Relatively few action games were written in Applesoft BASIC, for several reasons:

  • In this era of carefully counting clock cycles and limited memory, it was inefficient to write speed-dependent programs that ran on a runtime interpreter.
  • The use of real numbers for all math operations created unnecessary overhead and degraded performance. Applesoft actually converted integer numbers to real before performing operations on them, then converted them back to integers if necessary.
  • So-called shape tables are a slow alternative to bitmaps. No provision existed for mixing text and graphics, except for the limited "Hardware split screen" of the Apple II (four lines of text at the bottom of the screen). Many graphics programs thus contained their own bitmap character generator routines. No provision was added in the 128 KB Apple IIe and Apple IIc models' BASIC interpreters for the new machines' extra memory and double-resolution graphics, or for the Apple IIGS's 16-color mode. (Beagle Bros offered machine-language workarounds for these problems.)
  • The program was stored as a linked list of lines; a GOTO took O(n) (linear) time, and although Applesoft programs were not very long compared to today's software, on a 1 MHz 6502 this could be a significant bottleneck.
  • No sound support aside from a PEEK command that could be used to click the speaker. The language was not fast enough to produce more than a baritone buzz from repeated clicks anyway. However, compiled assembly language was fast enough, and music spanning several octaves could be played by repeated calls to a machine-language tone generator.

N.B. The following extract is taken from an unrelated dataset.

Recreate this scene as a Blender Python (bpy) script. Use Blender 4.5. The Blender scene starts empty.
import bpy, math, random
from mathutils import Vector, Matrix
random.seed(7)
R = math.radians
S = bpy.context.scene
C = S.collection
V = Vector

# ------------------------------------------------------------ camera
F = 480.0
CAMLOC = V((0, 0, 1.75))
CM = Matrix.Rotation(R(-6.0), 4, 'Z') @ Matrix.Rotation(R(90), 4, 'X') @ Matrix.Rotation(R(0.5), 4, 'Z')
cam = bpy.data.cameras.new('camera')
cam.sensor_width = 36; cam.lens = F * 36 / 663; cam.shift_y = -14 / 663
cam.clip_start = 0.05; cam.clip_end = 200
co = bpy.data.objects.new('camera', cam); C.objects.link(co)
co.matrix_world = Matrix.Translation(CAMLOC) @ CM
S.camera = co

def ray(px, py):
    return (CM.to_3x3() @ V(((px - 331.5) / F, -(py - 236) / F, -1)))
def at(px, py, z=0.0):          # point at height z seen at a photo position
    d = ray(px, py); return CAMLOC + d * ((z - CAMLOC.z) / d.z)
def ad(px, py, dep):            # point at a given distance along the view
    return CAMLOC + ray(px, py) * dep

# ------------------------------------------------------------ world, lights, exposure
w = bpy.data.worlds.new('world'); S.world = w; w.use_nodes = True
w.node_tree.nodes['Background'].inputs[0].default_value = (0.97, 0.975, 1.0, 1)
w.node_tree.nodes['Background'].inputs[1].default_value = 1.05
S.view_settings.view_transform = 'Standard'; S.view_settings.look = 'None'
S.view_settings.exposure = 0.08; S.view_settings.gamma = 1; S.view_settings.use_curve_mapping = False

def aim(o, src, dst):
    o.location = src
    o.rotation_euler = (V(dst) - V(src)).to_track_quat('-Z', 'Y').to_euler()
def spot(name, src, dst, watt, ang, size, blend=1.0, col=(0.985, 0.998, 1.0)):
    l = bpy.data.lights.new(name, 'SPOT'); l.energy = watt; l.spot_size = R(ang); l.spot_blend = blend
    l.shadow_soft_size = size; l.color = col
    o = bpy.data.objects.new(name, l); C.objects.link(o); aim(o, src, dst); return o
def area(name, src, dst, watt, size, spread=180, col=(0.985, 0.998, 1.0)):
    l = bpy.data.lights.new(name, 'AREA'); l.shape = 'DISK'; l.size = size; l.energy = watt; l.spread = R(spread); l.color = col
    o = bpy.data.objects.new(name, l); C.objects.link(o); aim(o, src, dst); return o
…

Here's Hello World in Applesoft BASIC:

10 TEXT:HOME
20 ?"HELLO WORLD"

Multiple commands could be included on the same line of code if separated by a colon (:). The ? can be used in Applesoft BASIC as a shortcut for "PRINT", though spelling out the word is not only acceptable but canonical -- Applesoft converted "?" in entered programs to "PRINT", which would appear when a program was listed. So the program above would actually appear in a LIST command as shown below:

10  TEXT : HOME
20  PRINT "HELLO WORLD"

This article includes text from Everything2, licensed under GFDL.

Trivia

  • There was a well-documented bug in Applesoft BASIC that could actually crash the interpreter if ONERR GOTO was in effect and numerous program errors occurred. Apple provided a short assembly-language routine which could be POKEd into RAM and CALLed to ameliorate the problem to an extent. Later it was discovered by an enterprising hacker that the required code was actually in the Applesoft ROM (though it was never executed) and could be called there instead.
  • Applesoft could be extended by two means: the ampersand (&) command and the USR() function. Machine-language routines could be attached to the ampersand and USR hooks in the computer's memory and call Applesoft ROM code to retrieve the values of parameters that followed them. A number of third-party packages were produced to add functionality to Applesoft by one or the other of these mechanisms. Additionally, CHRGET, a vector at location $B1, fetches the next character from program text and provided a hook that allowed external routines to change the interpreter's behavior.
  • Applesoft, like Integer BASIC before it, did not come with any built-in commands for dealing with files or disks. The Apple II disk operating system, known simply as DOS, thus intercepted all input typed at the BASIC command prompt to determine whether it was a DOS command. Similarly, all output was scrutinized for a Control-D character (ASCII 4), which BASIC programs would send before printing a disk command to get DOS's attention. ProDOS followed this lead, although the BASIC command interpreter was placed in a separate program called BASIC.SYSTEM.
  • Neither Apple nor Microsoft ever made source code for Applesoft BASIC available. However, Glen Bredon included a program with his Merlin assembler that would generate a commented copy of a BASIC disassembly from the ROMs in a user's computer (using the ROMs to decrypt the provided comments and so forth), cleverly skirting copyright law.
  • Both Integer BASIC and Applesoft used the technique of tokenizing to reduce the memory requirements of programs and to speed their interpretation. As code was entered, BASIC keywords would be converted to single-byte tokens; the process was reversed when the program was listed. Integer BASIC used characters with codes above 127 for normal text and codes below 128 for tokens; Applesoft used exactly the reverse.
  • Due to Applesoft BASIC's slow performance, BASIC compilers were much sought-after tools for BASIC programmers. The first, Microsoft's The AppleSoft Compiler (TASC), was actually written in Applesoft and then used to compile itself. A later product, the Einstein Compiler, was somewhat more sophisticated and offered better performance both in compilation and in execution. The ultimate BASIC compiler was the Beagle Compiler, written by Alan Bird and published by Beagle Bros; it integrated closely with ProDOS (the current Apple II OS at the time of its release), compiled programs in seconds rather than minutes, and achieved superior code execution performance by optimizing integer math and pre-computing addresses of GOTO targets, among other tricks. Unlike previous compilers, the Beagle Compiler did not truly compile BASIC programs to machine code, but rather converted them to a highly optimized bytecode that was interpreted by a runtime module, much like the UCSD p-System.